WA: That's a good question. There’s this one little exchange in the play where someone is like, “I don't like musicals” and someone else is like, “Are you serious? Grow up.” [laughs]

nd that comes from, like, this play is also very much about community. I'm a member of the New York theater community. And I sometimes feel like there are these two worlds – and there are a lot of people who move in between both worlds – but there's “Not Musicals” and “Musicals.”

And I've always sort of been like, “What's wrong with me? Why do I not respond to musicals? …Except A Strange Loop.” [laughter]

And it feels like there's something cut out of my heart at birth or something, like, what is wrong with me? Especially because Julia loves musicals.

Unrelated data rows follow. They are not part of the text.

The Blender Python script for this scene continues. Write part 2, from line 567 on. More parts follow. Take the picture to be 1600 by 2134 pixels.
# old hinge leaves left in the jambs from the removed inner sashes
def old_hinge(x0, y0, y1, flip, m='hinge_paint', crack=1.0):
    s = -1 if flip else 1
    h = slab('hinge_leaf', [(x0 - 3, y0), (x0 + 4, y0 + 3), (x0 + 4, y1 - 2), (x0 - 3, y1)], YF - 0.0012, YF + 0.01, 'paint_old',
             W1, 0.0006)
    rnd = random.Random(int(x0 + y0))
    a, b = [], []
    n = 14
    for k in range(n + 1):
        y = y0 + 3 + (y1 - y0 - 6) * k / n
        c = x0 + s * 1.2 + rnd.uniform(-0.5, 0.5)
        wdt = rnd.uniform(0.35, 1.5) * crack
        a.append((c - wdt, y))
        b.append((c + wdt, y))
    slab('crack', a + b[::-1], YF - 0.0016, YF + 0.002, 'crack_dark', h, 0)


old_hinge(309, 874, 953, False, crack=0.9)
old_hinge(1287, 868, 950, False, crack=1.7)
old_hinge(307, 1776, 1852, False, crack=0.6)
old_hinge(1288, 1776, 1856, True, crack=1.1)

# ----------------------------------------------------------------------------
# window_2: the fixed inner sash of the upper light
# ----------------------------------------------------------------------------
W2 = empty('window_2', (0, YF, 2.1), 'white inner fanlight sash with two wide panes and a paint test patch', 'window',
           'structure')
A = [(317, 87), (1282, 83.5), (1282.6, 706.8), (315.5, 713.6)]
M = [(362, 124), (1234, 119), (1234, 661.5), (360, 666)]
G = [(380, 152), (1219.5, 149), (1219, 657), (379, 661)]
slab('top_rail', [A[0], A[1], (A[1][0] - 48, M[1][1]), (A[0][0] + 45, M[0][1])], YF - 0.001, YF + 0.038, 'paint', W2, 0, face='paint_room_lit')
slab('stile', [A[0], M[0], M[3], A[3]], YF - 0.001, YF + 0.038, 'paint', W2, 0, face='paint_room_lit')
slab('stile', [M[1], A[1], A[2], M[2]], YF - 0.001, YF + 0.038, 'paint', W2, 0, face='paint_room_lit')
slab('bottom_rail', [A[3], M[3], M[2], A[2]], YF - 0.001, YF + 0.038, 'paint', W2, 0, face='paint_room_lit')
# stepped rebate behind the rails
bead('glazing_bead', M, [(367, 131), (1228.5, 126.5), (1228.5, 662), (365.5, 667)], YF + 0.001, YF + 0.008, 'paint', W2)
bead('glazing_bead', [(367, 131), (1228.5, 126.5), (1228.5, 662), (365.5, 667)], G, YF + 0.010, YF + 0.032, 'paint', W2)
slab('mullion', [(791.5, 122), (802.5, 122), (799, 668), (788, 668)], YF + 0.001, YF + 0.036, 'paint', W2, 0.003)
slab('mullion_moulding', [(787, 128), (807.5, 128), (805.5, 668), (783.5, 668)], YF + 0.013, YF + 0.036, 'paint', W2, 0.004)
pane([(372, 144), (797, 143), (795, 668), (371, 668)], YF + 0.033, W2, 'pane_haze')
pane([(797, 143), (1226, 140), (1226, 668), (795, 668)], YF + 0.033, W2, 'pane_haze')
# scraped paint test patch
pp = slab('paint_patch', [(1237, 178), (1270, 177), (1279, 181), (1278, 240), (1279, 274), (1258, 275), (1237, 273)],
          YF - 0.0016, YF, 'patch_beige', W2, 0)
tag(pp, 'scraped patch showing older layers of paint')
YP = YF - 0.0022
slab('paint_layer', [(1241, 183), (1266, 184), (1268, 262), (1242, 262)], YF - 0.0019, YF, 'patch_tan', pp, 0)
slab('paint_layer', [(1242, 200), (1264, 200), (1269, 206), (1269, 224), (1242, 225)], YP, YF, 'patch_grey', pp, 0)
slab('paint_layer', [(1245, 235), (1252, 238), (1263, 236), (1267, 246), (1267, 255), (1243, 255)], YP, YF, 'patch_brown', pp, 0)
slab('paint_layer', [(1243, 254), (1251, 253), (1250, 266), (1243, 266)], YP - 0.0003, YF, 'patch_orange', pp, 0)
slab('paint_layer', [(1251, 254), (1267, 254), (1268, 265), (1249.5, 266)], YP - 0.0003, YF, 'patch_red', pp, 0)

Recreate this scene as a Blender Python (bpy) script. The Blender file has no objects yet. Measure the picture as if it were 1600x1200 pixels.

And so really that's where the music came from – if I'm writing a play inspired by Julia, it can't not have music in it. And so then I really just tried to lean into that.

And the music that I'm drawn to, my favorite musicians are people like Daniel Johnston or Bill Callahan or Wesley Willis or people who write from this really raw, like bracingly raw place. It's often idiosyncratic, not conforming to rousing melodies. Just rough around the edges, you know? 

And Julia loves -- I mean, I love pop, too, I love all sorts of music -- but Julia really loves like sleek pop, you know? She’s just really a pop music fan.

So, it was like, okay, well how would these two taste profiles ever possibly find something together, you know?

And I think that there's lots of things that are underneath that, too. Like personality, trauma, and what we use music for – whether it's leaning into the pain or escaping from it, or some combination of both, you know. There's so many different things that I think are at work when it comes to taste in general.

So it was just a scary personal challenge for myself. How do I have a play with music that feels real, and earned, and like me, and also honoring my sister’s taste and… 

So, yeah, then we found someone who is truly one of my favorite musicians, Joanna Sternberg who I think is like the most exciting songwriter since Daniel Johnston.

And then we found out that they live literally across the street from Playwrights Horizons, which felt amazingly right for a play about localism, in a way. And like living across the street from each other, that just felt like such an amazing coincidence, convergence.

And it's just been this totally new experience for me that I think mirrors the action of the play. It's been hard for its own reasons, but kind of in this eerie way that really feels threaded into the same way that it's hard for the characters in the play.

And it's just awesome. [laughs] Yeah. I think it's going to turn out better than I could've ever hoped for in the music department. [laughter]

That's the other thing! If there's one person besides Julia who I want to see it, it's Hilary Duff. This goes out to your Hilary, please come see my play.

AK: We got it. We’re going to tag her in everything. 

NS: Opening night!

WA: I just have to say, that song “Come Clean” makes an appearance in the play. And the lyrics for that song are like some of the most mysterious and baffling that I've ever encountered. I dare you to try to find the logic in those lyrics. But then, if you apply it to the action that we're talking about, like the circle of gift-giving and the way that the gift leaves all boundary in circles into mystery, then suddenly “Come Clean” by Hilary Duff makes a lot more sense. And it's just like… [laughs]

AK: She's singing about a circle! I forgot! [singing] “Trying to fit a square into a circle was a lie…” Oh, it’s just a bop, man.

NS: Too good.

Being in this stage of the process, you're so close to tech, and to going into previews. How are you feeling about that? 

WA: Yeah. I mean, I feel really inside all of it. As I'm talking, I'm like, wow, I'm justdeep in it right now. I feel really excited to share it with people. I mean, there's still a lot to figure out, but I just feel like, our first performance, no matter what, by that time, we're going to have something really unique and wonderful to share with people. 

I just can't wait to get into the theater and start really seeing it, you know. But already it's just amazing what all four of these actors are doing.